The licensee did not give a time frame for the relaunch. But The Impossible Project still says it is being commissioned to develop and launch a limited edition of Polaroid-branded film in mid-2010. "Large-scale production and worldwide sale of The Impossible Project's new integral film materials under its own brand will already start in the beginning of 2010 -- with a brand new and astonishing black and white Instant Film and the first color films to follow in the course of the year," says the press release.

I was one of many film nuts who saw Polaroid's mistake in the time it takes to develop one of the company's iconic photographs. Shutting down the instant film and camera business in February 2008 may have been pictured -- by the consultants and brand strategists -- as a graceful acquiescence to the inevitable annihilation of film by digital imaging.

But the tangible magic of film -- and most especially the not-quite-instantaneous revelation of an image from dark rectangles of photographic paper -- had an unusual meaning for many Polaroid aficionados. Polaroid lovers couldn't let go, scouring eBay (EBAY) for old film and stockpiling all that could be found. In an extraordinary move, some of them went so far as to purchase the assets of Polaroid's film production and pool their money to develop an entirely new, Polaroid-compatible instant film.

The story is a tale of victory for the power of consumer desire; in this case, fanatic and devoted artists and regular people who couldn't let the dream die. Between 1972, when Polaroid first began producing its instant cameras commercially, and 2000, when the company went through bankruptcy proceedings, 13 million instant cameras were sold. Many of them were celebrated, not just for their unusually gratifying functionality, but for their iconic design.

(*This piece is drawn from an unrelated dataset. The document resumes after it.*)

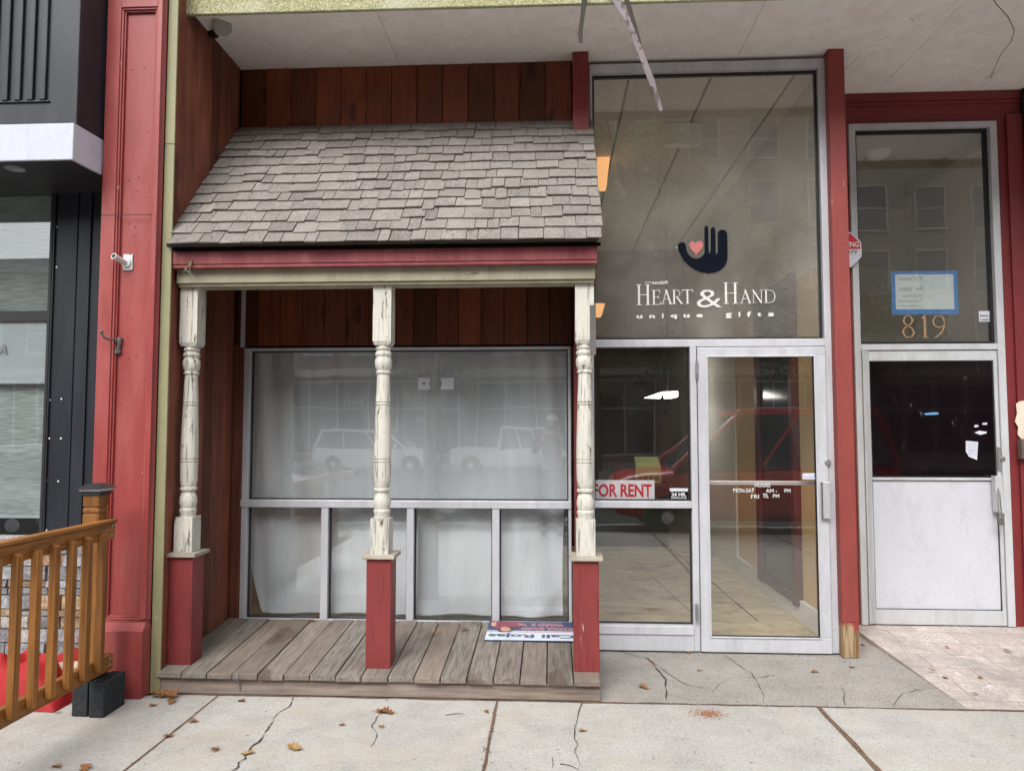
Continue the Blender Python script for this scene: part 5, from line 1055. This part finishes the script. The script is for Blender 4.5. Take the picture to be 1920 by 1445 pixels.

Artists and photographers loved the film for its ethereal look and cloudy, mystical color. Its quick output added to its appeal. Some photographers work mostly in Polaroid even today, stubborn holdouts against the modern pixelation of the art. Thanks to thousands of Polaroid fans who buy old Polaroid film off of eBay and post their work to Polanoid.net or weekly flickr groups -- and to modern digital developments like the Polaroidonizer -- demand hasn't gone away.

In a month in which Gourmet magazine was closed to much subscriber outcry, Polaroid's comeback represents a rare victory for actual customers who didn't want to see a beloved product sent to the graveyard of iconic objects. You wanted Polaroid instant cameras and film back: and you got it.